# GIVEN TASK:
Repeat the listing word for word. No pictures belong in the copy.

▬▬▬

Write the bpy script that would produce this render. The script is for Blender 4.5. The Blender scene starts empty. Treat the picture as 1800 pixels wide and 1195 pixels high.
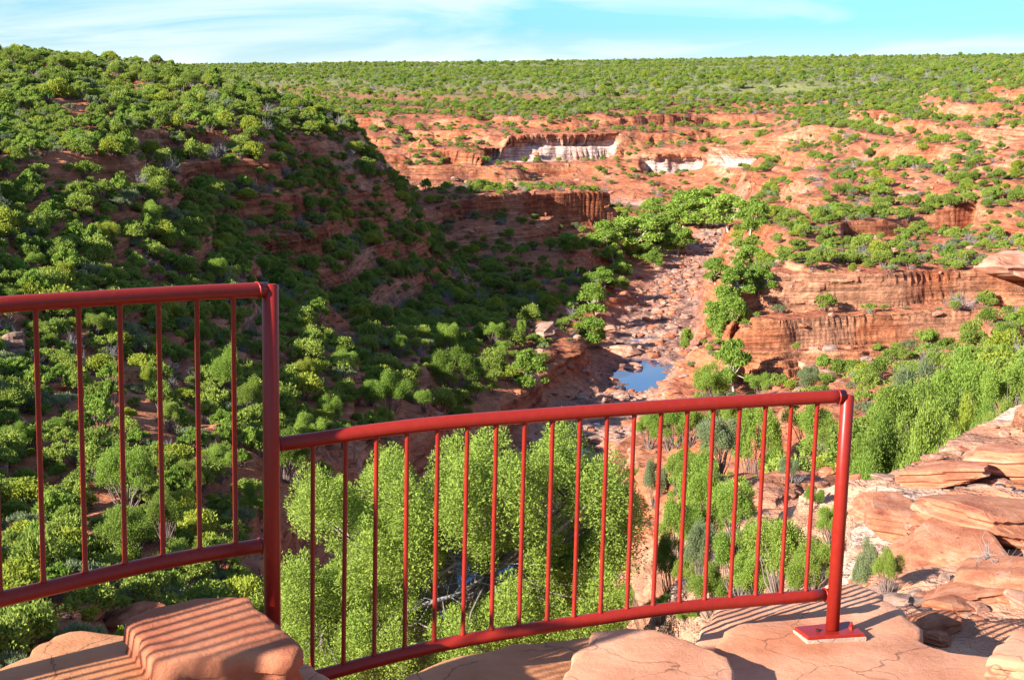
import bpy, math, random
import numpy as np
from mathutils import Vector, Matrix

# ------------------------------------------------------------------ camera, world, sun, exposure
S = bpy.context.scene
C = S.collection
FPX, U0, V0 = 2730.0, 900.0, 597.5          # focal length and centre in photo pixels (1800 x 1195)
PITCH = math.atan(485.5 / FPX)
CP, SP = math.cos(PITCH), math.sin(PITCH)
cam = bpy.data.cameras.new('camera')
cam.lens, cam.sensor_width, cam.sensor_fit = 36.0 * FPX / 1800.0, 36.0, 'HORIZONTAL'
cam.clip_start, cam.clip_end = 0.1, 40000.0
cam_o = bpy.data.objects.new('camera', cam)
cam_o.location = (0, 0, 0)                   # eye level is z = 0
cam_o.rotation_euler = (math.pi / 2 - PITCH, 0, 0)
C.objects.link(cam_o)
S.camera = cam_o
S.view_settings.view_transform = 'Standard'
S.view_settings.look = 'None'
S.view_settings.gamma = 1.0
S.view_settings.exposure = 1.72
SUN_E, SUN_PHI = math.radians(24.0), math.radians(37.0)      # light travels towards +x, +y
sd = Vector((math.cos(SUN_E) * math.cos(SUN_PHI), math.cos(SUN_E) * math.sin(SUN_PHI), -math.sin(SUN_E)))
sun = bpy.data.lights.new('sun', 'SUN')
sun.energy, sun.angle, sun.color = 5.0, math.radians(0.53), (1.0, 0.93, 0.82)
sun_o = bpy.data.objects.new('sun', sun)
sun_o.rotation_euler = sd.to_track_quat('-Z', 'Y').to_euler()
C.objects.link(sun_o)

W = bpy.data.worlds.new('World')
S.world = W
W.use_nodes = True
nt = W.node_tree
nt.nodes.clear()
def N(tree, kind, **kw):
    n = tree.nodes.new(kind)
    for k, v in kw.items():
        if k.startswith('i_'):
            n.inputs[k[2:].replace('_', ' ')].default_value = v
        else:
            setattr(n, k, v)
    return n
sky = N(nt, 'ShaderNodeTexSky', sky_type='NISHITA', sun_disc=False)
sky.sun_elevation = SUN_E
sky.sun_rotation = math.atan2(-sd.x, -sd.y) % (2 * math.pi)
sky.altitude, sky.air_density, sky.dust_density, sky.ozone_density = 200.0, 1.0, 0.3, 1.0
geo = N(nt, 'ShaderNodeTexCoord')
sep = N(nt, 'ShaderNodeSeparateXYZ')
nt.links.new(geo.outputs['Generated'], sep.inputs[0])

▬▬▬

# ANSWER IN FULL:
Write the bpy script that would produce this render. The script is for Blender 4.5. The Blender scene starts empty. Treat the picture as 1800 pixels wide and 1195 pixels high.
import bpy, math, random
import numpy as np
from mathutils import Vector, Matrix

# ------------------------------------------------------------------ camera, world, sun, exposure
S = bpy.context.scene
C = S.collection
FPX, U0, V0 = 2730.0, 900.0, 597.5          # focal length and centre in photo pixels (1800 x 1195)
PITCH = math.atan(485.5 / FPX)
CP, SP = math.cos(PITCH), math.sin(PITCH)
cam = bpy.data.cameras.new('camera')
cam.lens, cam.sensor_width, cam.sensor_fit = 36.0 * FPX / 1800.0, 36.0, 'HORIZONTAL'
cam.clip_start, cam.clip_end = 0.1, 40000.0
cam_o = bpy.data.objects.new('camera', cam)
cam_o.location = (0, 0, 0)                   # eye level is z = 0
cam_o.rotation_euler = (math.pi / 2 - PITCH, 0, 0)
C.objects.link(cam_o)
S.camera = cam_o
S.view_settings.view_transform = 'Standard'
S.view_settings.look = 'None'
S.view_settings.gamma = 1.0
S.view_settings.exposure = 1.72
SUN_E, SUN_PHI = math.radians(24.0), math.radians(37.0)      # light travels towards +x, +y
sd = Vector((math.cos(SUN_E) * math.cos(SUN_PHI), math.cos(SUN_E) * math.sin(SUN_PHI), -math.sin(SUN_E)))
sun = bpy.data.lights.new('sun', 'SUN')
sun.energy, sun.angle, sun.color = 5.0, math.radians(0.53), (1.0, 0.93, 0.82)
sun_o = bpy.data.objects.new('sun', sun)
sun_o.rotation_euler = sd.to_track_quat('-Z', 'Y').to_euler()
C.objects.link(sun_o)

W = bpy.data.worlds.new('World')
S.world = W
W.use_nodes = True
nt = W.node_tree
nt.nodes.clear()
def N(tree, kind, **kw):
    n = tree.nodes.new(kind)
    for k, v in kw.items():
        if k.startswith('i_'):
            n.inputs[k[2:].replace('_', ' ')].default_value = v
        else:
            setattr(n, k, v)
    return n
sky = N(nt, 'ShaderNodeTexSky', sky_type='NISHITA', sun_disc=False)
sky.sun_elevation = SUN_E
sky.sun_rotation = math.atan2(-sd.x, -sd.y) % (2 * math.pi)
sky.altitude, sky.air_density, sky.dust_density, sky.ozone_density = 200.0, 1.0, 0.3, 1.0
geo = N(nt, 'ShaderNodeTexCoord')
sep = N(nt, 'ShaderNodeSeparateXYZ')
nt.links.new(geo.outputs['Generated'], sep.inputs[0])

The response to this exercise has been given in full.